Strangely, although the current, live version of the article on the Post’s site does not include this key quote from the FRC report, an older, archived version does.
The most egregious omission, however, is that in an article about Amnesty accusing Israel of genocide, the Post doesn’t think that “what to know” includes the fact that Amnesty has unilaterally changed the definition of genocide in order to attempt to make it fit it the situation in Gaza. “What did Amnesty say?” the Post asks itself, answering, in part, “in its 296-page report, the rights group detailed a series of military and political actions — from individual airstrikes to government decisions — that have caused death and serious bodily or mental harm on a massive scale. Taken together, the group said, Israeli [sic] was deliberately inflicting on Gazans conditions meant to bring about their physical destruction, in whole or in part — the internationally recognized definition of genocide.”
But as human rights lawyer Arsen Ostrovsky and military expert John Spencer wrote in Newsweek, “Amnesty has resorted to manufacturing its own definition of genocide. Amnesty claims that the universally established and the sole accepted legal definition as outlined in the Genocide Convention of 1948 which requires the existence of intent is an ‘overly cramped interpretation of international jurisprudence and one that would effectively preclude a finding of genocide in the context of an armed conflict.’” Law professor and Foundation for Defense of Democracies Senior Fellow Orde Kittrie straightforwardly told Fox News Digital that Israel’s “policies and actions do not fit the legal definition of genocide.”

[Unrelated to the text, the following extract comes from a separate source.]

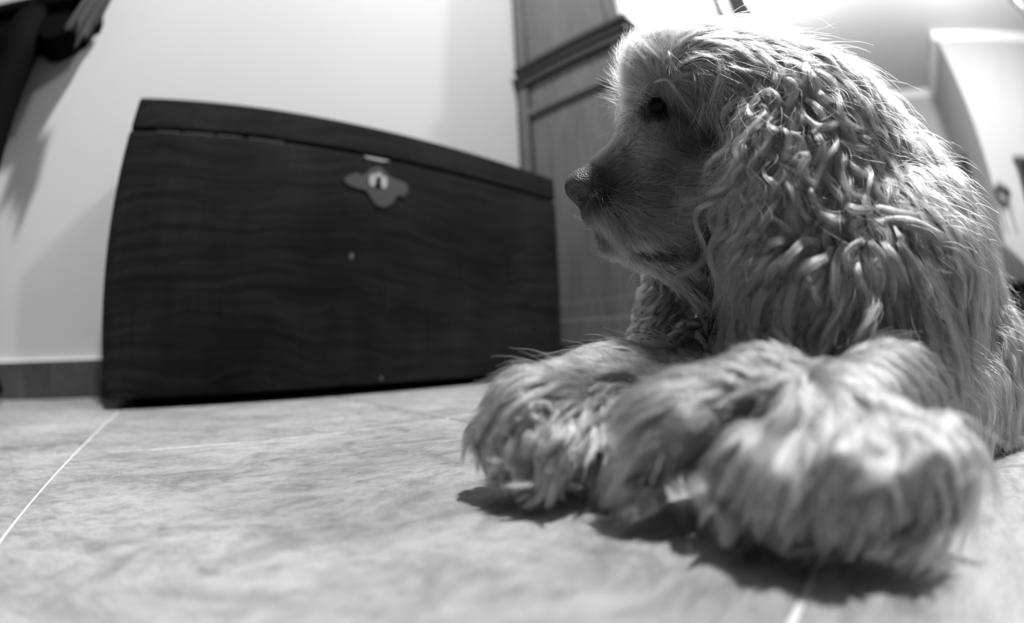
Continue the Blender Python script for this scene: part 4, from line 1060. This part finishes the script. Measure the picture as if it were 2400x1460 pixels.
course('leg_hair', [
 (130, (920, 470), (760, 560), (700, 660), (675, 870)), (110, (970, 550), (880, 640), (770, 720), (720, 890)), (110, (820, 510), (700, 640), (645, 870)), (80, (910, 810), (770, 890), (690, 940)), (110, (1100, 460), (960, 520), (860, 600)),
 (90, (1700, 200), (1850, 190), (2020, 260), (2130, 370)), (80, (1680, 230), (1800, 260), (1930, 340), (2050, 460)), (80, (1900, 170), (2050, 200), (2150, 270), (2230, 380)), (80, (1950, 330), (2060, 430), (2150, 560), (2180, 660)), (80, (2140, 290), (2240, 400), (2270, 520), (2310, 620)),
 (70, (2200, 100), (2260, 220), (2350, 320), (2340, 420)), (70, (2150, 60), (2180, 180), (2250, 280)), (70, (2100, 250), (2200, 300), (2330, 330)),
], 1050, 700, 1.7778, .008, 1.1, 120)

# ---- body, hair objects, eye
dog = bpy.data.objects.new('dog', None); COL.objects.link(dog)
dog.location = (0, 0, 0)
dog['label'] = 'long-haired wavy-coated spaniel lying on the tiles, head turned in profile'; dog['category'] = 'dog'
NOSE = P(1364, 438, .327)
m, nt, b = node_mat('dog_skin')
at = nt.nodes.new('ShaderNodeAttribute'); at.attribute_name = 'skin'
nt.links.new(at.outputs['Color'], b.inputs['Base Color'])
at2 = nt.nodes.new('ShaderNodeAttribute'); at2.attribute_name = 'nose'
vt = nt.nodes.new('ShaderNodeTexVoronoi'); vt.inputs['Scale'].default_value = 900
tc = nt.nodes.new('ShaderNodeTexCoord'); nt.links.new(tc.outputs['Object'], vt.inputs['Vector'])
bp = nt.nodes.new('ShaderNodeBump'); bp.inputs['Distance'].default_value = 0.0006
nt.links.new(at2.outputs['Fac'], bp.inputs['Strength']); nt.links.new(vt.outputs['Distance'], bp.inputs['Height'])
bp.invert = True
nt.links.new(bp.outputs['Normal'], b.inputs['Normal'])
b.inputs['Roughness'].default_value = 0.42
nv = np.empty(len(bme.vertices) * 3, np.float32); bme.vertices.foreach_get('co', nv); nv = nv.reshape(-1, 3)
nose = np.clip((0.0185 - np.linalg.norm(nv - NOSE, axis=1)) / 0.003, 0, 1)
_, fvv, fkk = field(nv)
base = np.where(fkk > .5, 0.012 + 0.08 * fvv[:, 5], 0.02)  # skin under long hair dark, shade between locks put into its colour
lipd = np.minimum.reduce([np.linalg.norm(nv - (P(1380, 512, .315) * (1 - t) + P(1590, 597, .299) * t), axis=1) for t in np.linspace(0, 1, 14)])
base = np.where(lipd < 0.006, 0.012, base)
eyec = P(1543, 247, .3165)
base = np.where(np.linalg.norm(nv - eyec, axis=1) < 0.017, 0.012, base)
base = base * (1 - nose) + 0.06 * nose
ca = bme.color_attributes.new('skin', 'FLOAT_COLOR', 'POINT')
ca.data.foreach_set('color', np.stack([base, base, base, np.ones_like(base)], 1).ravel().astype(np.float32))
na = bme.attributes.new('nose', 'FLOAT', 'POINT'); na.data.foreach_set('value', nose.astype(np.float32))
bme.materials.append(m)
body = bpy.data.objects.new('body', bme); COL.objects.link(body); body.parent = dog
# eyeball with dark iris, and lids
me_ = bmesh.new(); bmesh.ops.create_uvsphere(me_, u_segments=24, v_segments=16, radius=0.0095)
eye = mesh_ob('eye', me_, mat_plain('eye_dark', 0.003, 0.08, 0.08), dog, True, tuple(eyec)); eye['label'] = 'dark glossy eye'

def hair_mat(name, col, rough=0.27):
    m, nt, b = node_mat(name)
    out = [n for n in nt.nodes if n.type == 'OUTPUT_MATERIAL'][0]
    h = nt.nodes.new('ShaderNodeBsdfHairPrincipled')
    try: h.model = 'CHIANG'
    except Exception: pass
    h.parametrization = 'COLOR'
    h.inputs['Roughness'].default_value = rough
    h.inputs['Radial Roughness'].default_value = 0.32
    if 'Coat' in h.inputs: h.inputs['Coat'].default_value = 0.0
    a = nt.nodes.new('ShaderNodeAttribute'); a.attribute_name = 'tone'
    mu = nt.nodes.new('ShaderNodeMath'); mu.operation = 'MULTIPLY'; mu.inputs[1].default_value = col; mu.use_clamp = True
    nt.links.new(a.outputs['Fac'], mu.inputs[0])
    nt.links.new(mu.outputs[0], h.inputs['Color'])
    nt.links.new(h.outputs[0], out.inputs['Surface'])
    nt.nodes.remove(b)
    return m
M_hair = hair_mat('coat_hair', HAIRCOL)
LAB = {'whiskers': 'pale wiry lip hairs', 'face_fur': 'short darker face coat', 'brow_hair': 'long pale stray brow hairs'}
for key in STR_P:
    hc = bpy.data.hair_curves.new(key)
    sizes = np.concatenate([np.full(a.shape[0], a.shape[1], np.int32) for a in STR_P[key]])
    hc.add_curves(sizes.tolist())
    pos = np.concatenate([a.reshape(-1, 3) for a in STR_P[key]]); rd = np.concatenate([a.reshape(-1) for a in STR_R[key]]); tn = np.concatenate(STR_T[key])
    hc.position_data.foreach_set('vector', pos.ravel())
    ra_ = hc.attributes.get('radius') or hc.attributes.new('radius', 'FLOAT', 'POINT'); ra_.data.foreach_set('value', rd)
    ta = hc.attributes.new('tone', 'FLOAT', 'CURVE'); ta.data.foreach_set('value', tn)
    hc.materials.append(M_hair)
    ho = bpy.data.objects.new(key, hc); COL.objects.link(ho); ho.parent = dog
    if key in LAB: ho['label'] = LAB[key]
    print(key, len(sizes), len(pos))
try:
    SC.cycles_curves.shape = 'RIBBONS'
except Exception: pass
DB = Vector((0.30, 0.06, 0.0))                  # the empty stands under the dog
dog.location = DB
for ch_ in list(dog.children): ch_.location = ch_.location - DB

There is no such thing as a war that doesn’t involve civilian casualties, but the existence of civilian casualties, even a large number of them, is not evidence of intent to commit genocide. Making the leap from civilian casualties to the Holocaust-inverting claim that Israel is committing genocide, as Amnesty does, is an attempt to undermine Israel’s right to defend itself. Amnesty has chosen to take the side of the terrorists who committed the October 7 attack and who have made clear that, if given the opportunity, they would do it again. And by publishing a fluff piece essentially promoting Amnesty’s biased report, the Post is helping.